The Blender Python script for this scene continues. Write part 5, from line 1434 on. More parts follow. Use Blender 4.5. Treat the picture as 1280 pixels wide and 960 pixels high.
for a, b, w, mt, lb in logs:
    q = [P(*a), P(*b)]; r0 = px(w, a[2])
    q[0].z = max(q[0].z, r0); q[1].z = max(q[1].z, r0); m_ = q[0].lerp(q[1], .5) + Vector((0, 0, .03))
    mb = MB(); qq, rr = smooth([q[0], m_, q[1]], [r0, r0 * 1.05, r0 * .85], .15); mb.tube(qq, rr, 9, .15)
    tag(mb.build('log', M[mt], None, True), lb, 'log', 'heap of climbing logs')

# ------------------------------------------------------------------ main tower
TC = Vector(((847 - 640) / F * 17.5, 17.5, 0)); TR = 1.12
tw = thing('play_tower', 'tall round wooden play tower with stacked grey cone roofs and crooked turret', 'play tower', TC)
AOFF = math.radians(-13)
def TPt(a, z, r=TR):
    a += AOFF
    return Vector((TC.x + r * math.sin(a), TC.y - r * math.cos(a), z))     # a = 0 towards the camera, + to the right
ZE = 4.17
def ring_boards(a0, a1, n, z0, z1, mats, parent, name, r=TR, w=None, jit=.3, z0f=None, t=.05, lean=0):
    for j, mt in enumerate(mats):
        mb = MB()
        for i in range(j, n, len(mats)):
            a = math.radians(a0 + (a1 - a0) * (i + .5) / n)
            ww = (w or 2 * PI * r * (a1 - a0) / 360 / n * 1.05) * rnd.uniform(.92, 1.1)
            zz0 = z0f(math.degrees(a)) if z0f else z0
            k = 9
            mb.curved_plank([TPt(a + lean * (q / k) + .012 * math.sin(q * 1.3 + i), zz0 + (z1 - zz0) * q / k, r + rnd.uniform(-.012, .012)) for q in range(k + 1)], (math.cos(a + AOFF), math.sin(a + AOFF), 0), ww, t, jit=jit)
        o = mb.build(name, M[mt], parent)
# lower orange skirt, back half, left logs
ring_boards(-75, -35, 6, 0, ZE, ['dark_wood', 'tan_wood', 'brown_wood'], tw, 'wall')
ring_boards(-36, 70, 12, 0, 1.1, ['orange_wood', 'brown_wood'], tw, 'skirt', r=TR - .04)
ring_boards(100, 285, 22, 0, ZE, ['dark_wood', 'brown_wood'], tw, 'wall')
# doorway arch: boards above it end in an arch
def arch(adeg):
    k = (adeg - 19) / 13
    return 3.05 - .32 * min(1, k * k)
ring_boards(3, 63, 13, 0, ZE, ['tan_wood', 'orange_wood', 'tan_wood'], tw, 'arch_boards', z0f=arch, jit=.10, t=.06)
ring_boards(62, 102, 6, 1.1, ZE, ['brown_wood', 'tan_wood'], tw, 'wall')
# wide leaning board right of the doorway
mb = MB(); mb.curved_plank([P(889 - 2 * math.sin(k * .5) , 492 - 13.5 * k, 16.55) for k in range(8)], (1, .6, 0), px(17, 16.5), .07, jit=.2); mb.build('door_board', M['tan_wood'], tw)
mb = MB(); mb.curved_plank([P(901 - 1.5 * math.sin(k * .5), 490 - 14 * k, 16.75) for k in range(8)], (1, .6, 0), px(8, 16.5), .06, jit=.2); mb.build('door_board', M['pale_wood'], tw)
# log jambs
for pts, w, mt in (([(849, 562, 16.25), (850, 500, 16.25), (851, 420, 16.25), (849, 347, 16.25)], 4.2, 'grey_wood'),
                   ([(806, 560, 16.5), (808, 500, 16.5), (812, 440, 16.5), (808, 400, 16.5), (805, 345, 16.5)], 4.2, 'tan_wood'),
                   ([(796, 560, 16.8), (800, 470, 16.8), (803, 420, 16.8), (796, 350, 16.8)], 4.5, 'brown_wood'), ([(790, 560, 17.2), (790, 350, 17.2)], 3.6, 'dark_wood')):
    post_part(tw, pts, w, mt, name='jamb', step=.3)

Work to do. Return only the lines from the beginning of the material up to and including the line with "tag(mb.build('log', M[mt], None, True), lb, 'log', 'heap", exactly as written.

Result for this exercise.
The Blender Python script for this scene continues. Write part 5, from line 1434 on. More parts follow. Use Blender 4.5. Treat the picture as 1280 pixels wide and 960 pixels high.
for a, b, w, mt, lb in logs:
    q = [P(*a), P(*b)]; r0 = px(w, a[2])
    q[0].z = max(q[0].z, r0); q[1].z = max(q[1].z, r0); m_ = q[0].lerp(q[1], .5) + Vector((0, 0, .03))
    mb = MB(); qq, rr = smooth([q[0], m_, q[1]], [r0, r0 * 1.05, r0 * .85], .15); mb.tube(qq, rr, 9, .15)
    tag(mb.build('log', M[mt], None, True), lb, 'log', 'heap of climbing logs')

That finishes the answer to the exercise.